# Your instructions:
Please output every line of the material as it stands, without the pictures.

# Given material:
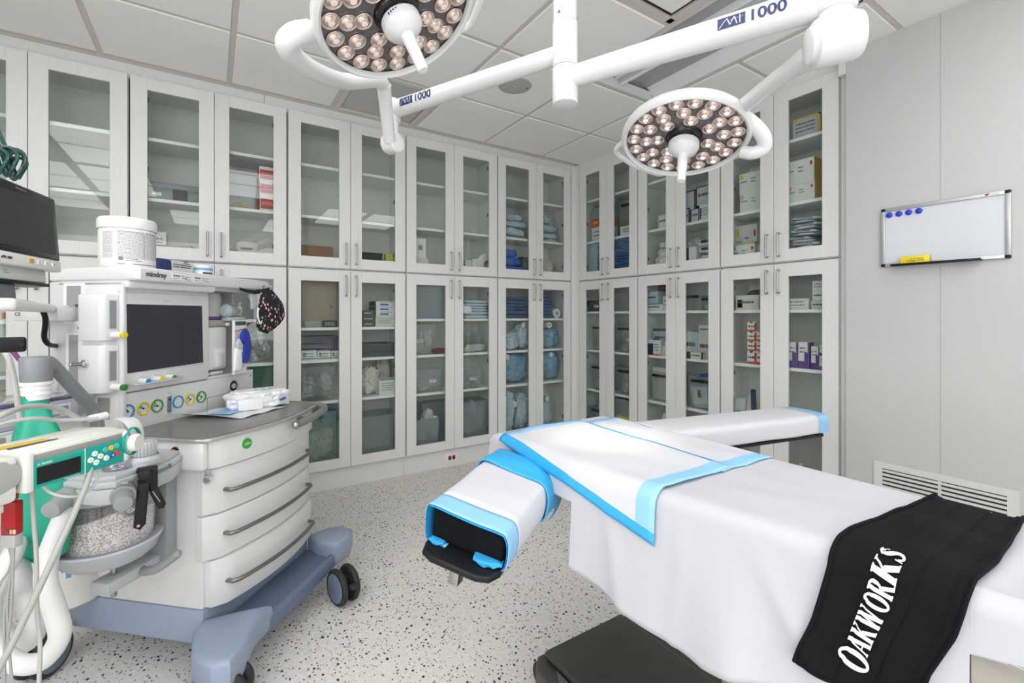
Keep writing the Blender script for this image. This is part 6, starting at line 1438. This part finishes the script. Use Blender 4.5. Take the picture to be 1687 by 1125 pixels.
# cover over the left pad: blue backed, white on top
cv = thing('arm_cover', 'white cover with blue ends wrapped over the left arm board pad', 'pad cover', (0, 0, 0)); cv.matrix_world = armM(AO, aaz, R(9), R(-3))
def cross(v, x, grow):
    """v 0..1 round the pad from under one side, over the top, to under the other"""
    k = .004 + grow
    pts = [(-hw + .045, -.081), (-hw + .010, -.0815), (-hw - k, -.078), (-hw - k - .004, -.04), (-hw - k + .002, -.010), (-hw + .012, .001 + k), (-.03, .005 + k), (.03, .008 + k), (hw - .014, .008 + k), (hw + k, -.002), (hw + k + .004, -.04), (hw + k, -.078), (hw - .012, -.0815), (hw - .05, -.081)]
    i = v * (len(pts) - 1); j = min(int(i), len(pts) - 2); f = i - j
    P = [Vector((0, *q)) for q in pts]; a = P[max(j - 1, 0)]; b_ = P[j]; c = P[j + 1]; d = P[min(j + 2, len(P) - 1)]
    q = .5 * ((2 * b_) + (c - a) * f + (2 * a - 5 * b_ + 4 * c - d) * f * f + (3 * b_ - a - 3 * c + d) * f ** 3)
    w = .004 * noise.noise(Vector((x * 9, v * 5, 2)))
    return Vector((x + .010 * math.sin(v * 9) * (1 if x < .05 else 0), q.y * (1 + w), q.z + w))
b = MB()
def cvr(x0, x1, grow, mi, nx): b.mi = mi; b.grid(lambda u, v: cross(v, x0 + (x1 - x0) * u, grow), nx, 40)
cvr(-.012, .045, .0, 1, 6); cvr(.045, .36, .0, 0, 20); c_o = b.build('cover_film', [PADW, PADL], cv, smooth=60); m = c_o.modifiers.new('thickness', 'SOLIDIFY'); m.thickness = .0015; m.offset = 1
b = MB(); b.grid(lambda u, v: cross(v, -.016 + .012 * u, -.0022), 3, 40); b.grid(lambda u, v: cross(v, -.004 + .3 * u, -.0026), 4, 40); e_o = b.build('blue_lining', PADB, cv, smooth=60)
b = MB(); b.M = Matrix.Translation((.010, -hw + .004, -.081)) @ Matrix.Rotation(R(12), 4, 'Z'); b.lump(.05, .065, .014, 3, .5, 10, 2.6, 14); lab(b.build('crumpled_end', PADB, cv), 'crumpled blue film under the pad')
b = MB(); b.M = Matrix.Translation((.004, hw - .045, -.081)); b.lump(.04, .036, .010, 5, .5, 8, 2.6, 14); lab(b.build('crumpled_end', PADB, cv), 'blue fold under the far pad edge')
# wide blue band folded round the arm beside the table
bd = thing('blue_band', 'bright blue folded pad band across the left arm board next to the sheet', 'absorbent pad', (0, 0, 0)); bd.matrix_world = armM(AO, aaz, R(9), R(-3))
b = MB()
def bandf(u, v):
    p = cross(.1 + .88 * v, .245 + .105 * u + .045 * (v - .5), .006)
    p.z += .003 * math.sin(u * 5 + v * 11) + .006 * u * (1 - u); 
    return p
b.grid(bandf, 12, 44); q = b.build('band_film', PADB, bd, smooth=60); m = q.modifiers.new('thickness', 'SOLIDIFY'); m.thickness = .003; m.offset = 1
b = MB(); b.grid(lambda u, v: Vector((.30 + .06 * u, -hw - .006 - .012 * math.sin(v * 3), -.03 - .085 * v + .004 * math.sin(u * 7))), 6, 10); q = b.build('hanging_tail', PADB, bd, smooth=60); m = q.modifiers.new('thickness', 'SOLIDIFY'); m.thickness = .002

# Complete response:
Keep writing the Blender script for this image. This is part 6, starting at line 1438. This part finishes the script. Use Blender 4.5. Take the picture to be 1687 by 1125 pixels.
# cover over the left pad: blue backed, white on top
cv = thing('arm_cover', 'white cover with blue ends wrapped over the left arm board pad', 'pad cover', (0, 0, 0)); cv.matrix_world = armM(AO, aaz, R(9), R(-3))
def cross(v, x, grow):
    """v 0..1 round the pad from under one side, over the top, to under the other"""
    k = .004 + grow
    pts = [(-hw + .045, -.081), (-hw + .010, -.0815), (-hw - k, -.078), (-hw - k - .004, -.04), (-hw - k + .002, -.010), (-hw + .012, .001 + k), (-.03, .005 + k), (.03, .008 + k), (hw - .014, .008 + k), (hw + k, -.002), (hw + k + .004, -.04), (hw + k, -.078), (hw - .012, -.0815), (hw - .05, -.081)]
    i = v * (len(pts) - 1); j = min(int(i), len(pts) - 2); f = i - j
    P = [Vector((0, *q)) for q in pts]; a = P[max(j - 1, 0)]; b_ = P[j]; c = P[j + 1]; d = P[min(j + 2, len(P) - 1)]
    q = .5 * ((2 * b_) + (c - a) * f + (2 * a - 5 * b_ + 4 * c - d) * f * f + (3 * b_ - a - 3 * c + d) * f ** 3)
    w = .004 * noise.noise(Vector((x * 9, v * 5, 2)))
    return Vector((x + .010 * math.sin(v * 9) * (1 if x < .05 else 0), q.y * (1 + w), q.z + w))
b = MB()
def cvr(x0, x1, grow, mi, nx): b.mi = mi; b.grid(lambda u, v: cross(v, x0 + (x1 - x0) * u, grow), nx, 40)
cvr(-.012, .045, .0, 1, 6); cvr(.045, .36, .0, 0, 20); c_o = b.build('cover_film', [PADW, PADL], cv, smooth=60); m = c_o.modifiers.new('thickness', 'SOLIDIFY'); m.thickness = .0015; m.offset = 1
b = MB(); b.grid(lambda u, v: cross(v, -.016 + .012 * u, -.0022), 3, 40); b.grid(lambda u, v: cross(v, -.004 + .3 * u, -.0026), 4, 40); e_o = b.build('blue_lining', PADB, cv, smooth=60)
b = MB(); b.M = Matrix.Translation((.010, -hw + .004, -.081)) @ Matrix.Rotation(R(12), 4, 'Z'); b.lump(.05, .065, .014, 3, .5, 10, 2.6, 14); lab(b.build('crumpled_end', PADB, cv), 'crumpled blue film under the pad')
b = MB(); b.M = Matrix.Translation((.004, hw - .045, -.081)); b.lump(.04, .036, .010, 5, .5, 8, 2.6, 14); lab(b.build('crumpled_end', PADB, cv), 'blue fold under the far pad edge')
# wide blue band folded round the arm beside the table
bd = thing('blue_band', 'bright blue folded pad band across the left arm board next to the sheet', 'absorbent pad', (0, 0, 0)); bd.matrix_world = armM(AO, aaz, R(9), R(-3))
b = MB()
def bandf(u, v):
    p = cross(.1 + .88 * v, .245 + .105 * u + .045 * (v - .5), .006)
    p.z += .003 * math.sin(u * 5 + v * 11) + .006 * u * (1 - u); 
    return p
b.grid(bandf, 12, 44); q = b.build('band_film', PADB, bd, smooth=60); m = q.modifiers.new('thickness', 'SOLIDIFY'); m.thickness = .003; m.offset = 1
b = MB(); b.grid(lambda u, v: Vector((.30 + .06 * u, -hw - .006 - .012 * math.sin(v * 3), -.03 - .085 * v + .004 * math.sin(u * 7))), 6, 10); q = b.build('hanging_tail', PADB, bd, smooth=60); m = q.modifiers.new('thickness', 'SOLIDIFY'); m.thickness = .002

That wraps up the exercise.